Typographic Tip of the Month from Linotype’s Type Director Akira Kobayashi!

May 2008: Understand Adrian Frutiger’s methodology!

“Typography must be as beautiful as a forest, not like the concrete jungle of the tenements ... It gives distance between the trees, the room to breathe and allow for life.” – Adrian Frutiger (Interview with Klaus-Peter Nicolay, Druckmarkt, issue 2004 9/10).
I have worked closely together with Adrian Frutiger during the last few years, especially on projects like Avenir® Next and Frutiger® Serif. People often ask me questions about the man. How can one begin to briefly summarize his methodology?

Perhaps we should look at the Univers® typeface, which Adrian Frutiger designed in Paris in the late 1950s. Why does Univers remain so popular 50 years after its release? After all, there are so many other typefaces to choose from. Not just Univers’s rival half-century – old rival Helvetica®, for example, but also the many other sans serif typefaces designed by Adrian Frutiger himself, like Frutiger® or Avenir®.

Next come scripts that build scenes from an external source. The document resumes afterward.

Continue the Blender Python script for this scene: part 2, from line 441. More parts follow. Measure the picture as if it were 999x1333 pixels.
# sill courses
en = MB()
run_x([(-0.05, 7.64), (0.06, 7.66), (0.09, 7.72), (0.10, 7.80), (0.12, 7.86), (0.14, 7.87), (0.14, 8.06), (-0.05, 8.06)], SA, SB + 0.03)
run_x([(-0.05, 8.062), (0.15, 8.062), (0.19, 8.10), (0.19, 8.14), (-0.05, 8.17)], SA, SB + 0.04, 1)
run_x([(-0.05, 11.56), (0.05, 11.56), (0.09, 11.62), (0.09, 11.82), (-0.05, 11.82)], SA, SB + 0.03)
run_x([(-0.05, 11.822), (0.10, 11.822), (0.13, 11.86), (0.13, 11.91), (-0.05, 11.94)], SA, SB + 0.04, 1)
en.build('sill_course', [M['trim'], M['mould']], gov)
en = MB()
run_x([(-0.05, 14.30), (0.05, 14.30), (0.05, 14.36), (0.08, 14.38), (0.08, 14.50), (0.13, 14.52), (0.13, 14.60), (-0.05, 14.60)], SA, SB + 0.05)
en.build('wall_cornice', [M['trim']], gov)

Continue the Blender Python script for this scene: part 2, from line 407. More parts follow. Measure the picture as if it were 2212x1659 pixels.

The Univers typeface has something that sans serifs like Helvetica do not. What is the biggest difference between Univers and Helvetica? Some will say that the forms of some capital letters are different, or the that the difference lies in the figures 1,2, and 7. Perhaps it is even the shape of the comma! All of these answers are correct, but the people giving them are seeing only the details of characters.

If you are comparing the two typefaces by only viewing single letters, you cannot not see the real difference between them. Actually, it is almost impossible to tell Univers from Helvetica apart by looking at the shape of some letters, like the n.

Here are the two n glyphs repeated. Looking at them like this, you start to realize that the biggest difference between Univers and Helvetica is not the form of the letter, but rather the space between letters!

Imagine that you read a text set in Univers. You will see that the text on the page is calm and easy to read. Univers was a sans serif designed to create comfortable white space between the letters.

Illustration: Adrian Frutiger. This image was used to illustrate the subject of “interstices” – here represented by the space between the trees.

As Lars Müller puts it, Helvetica is “the perfume of the city.” In contrast, Univers is a gentle breeze from the woods. This, in a nutshell, tells you what you need to know about Adrian Frutiger and why his work is fundamentally different from that of other designers.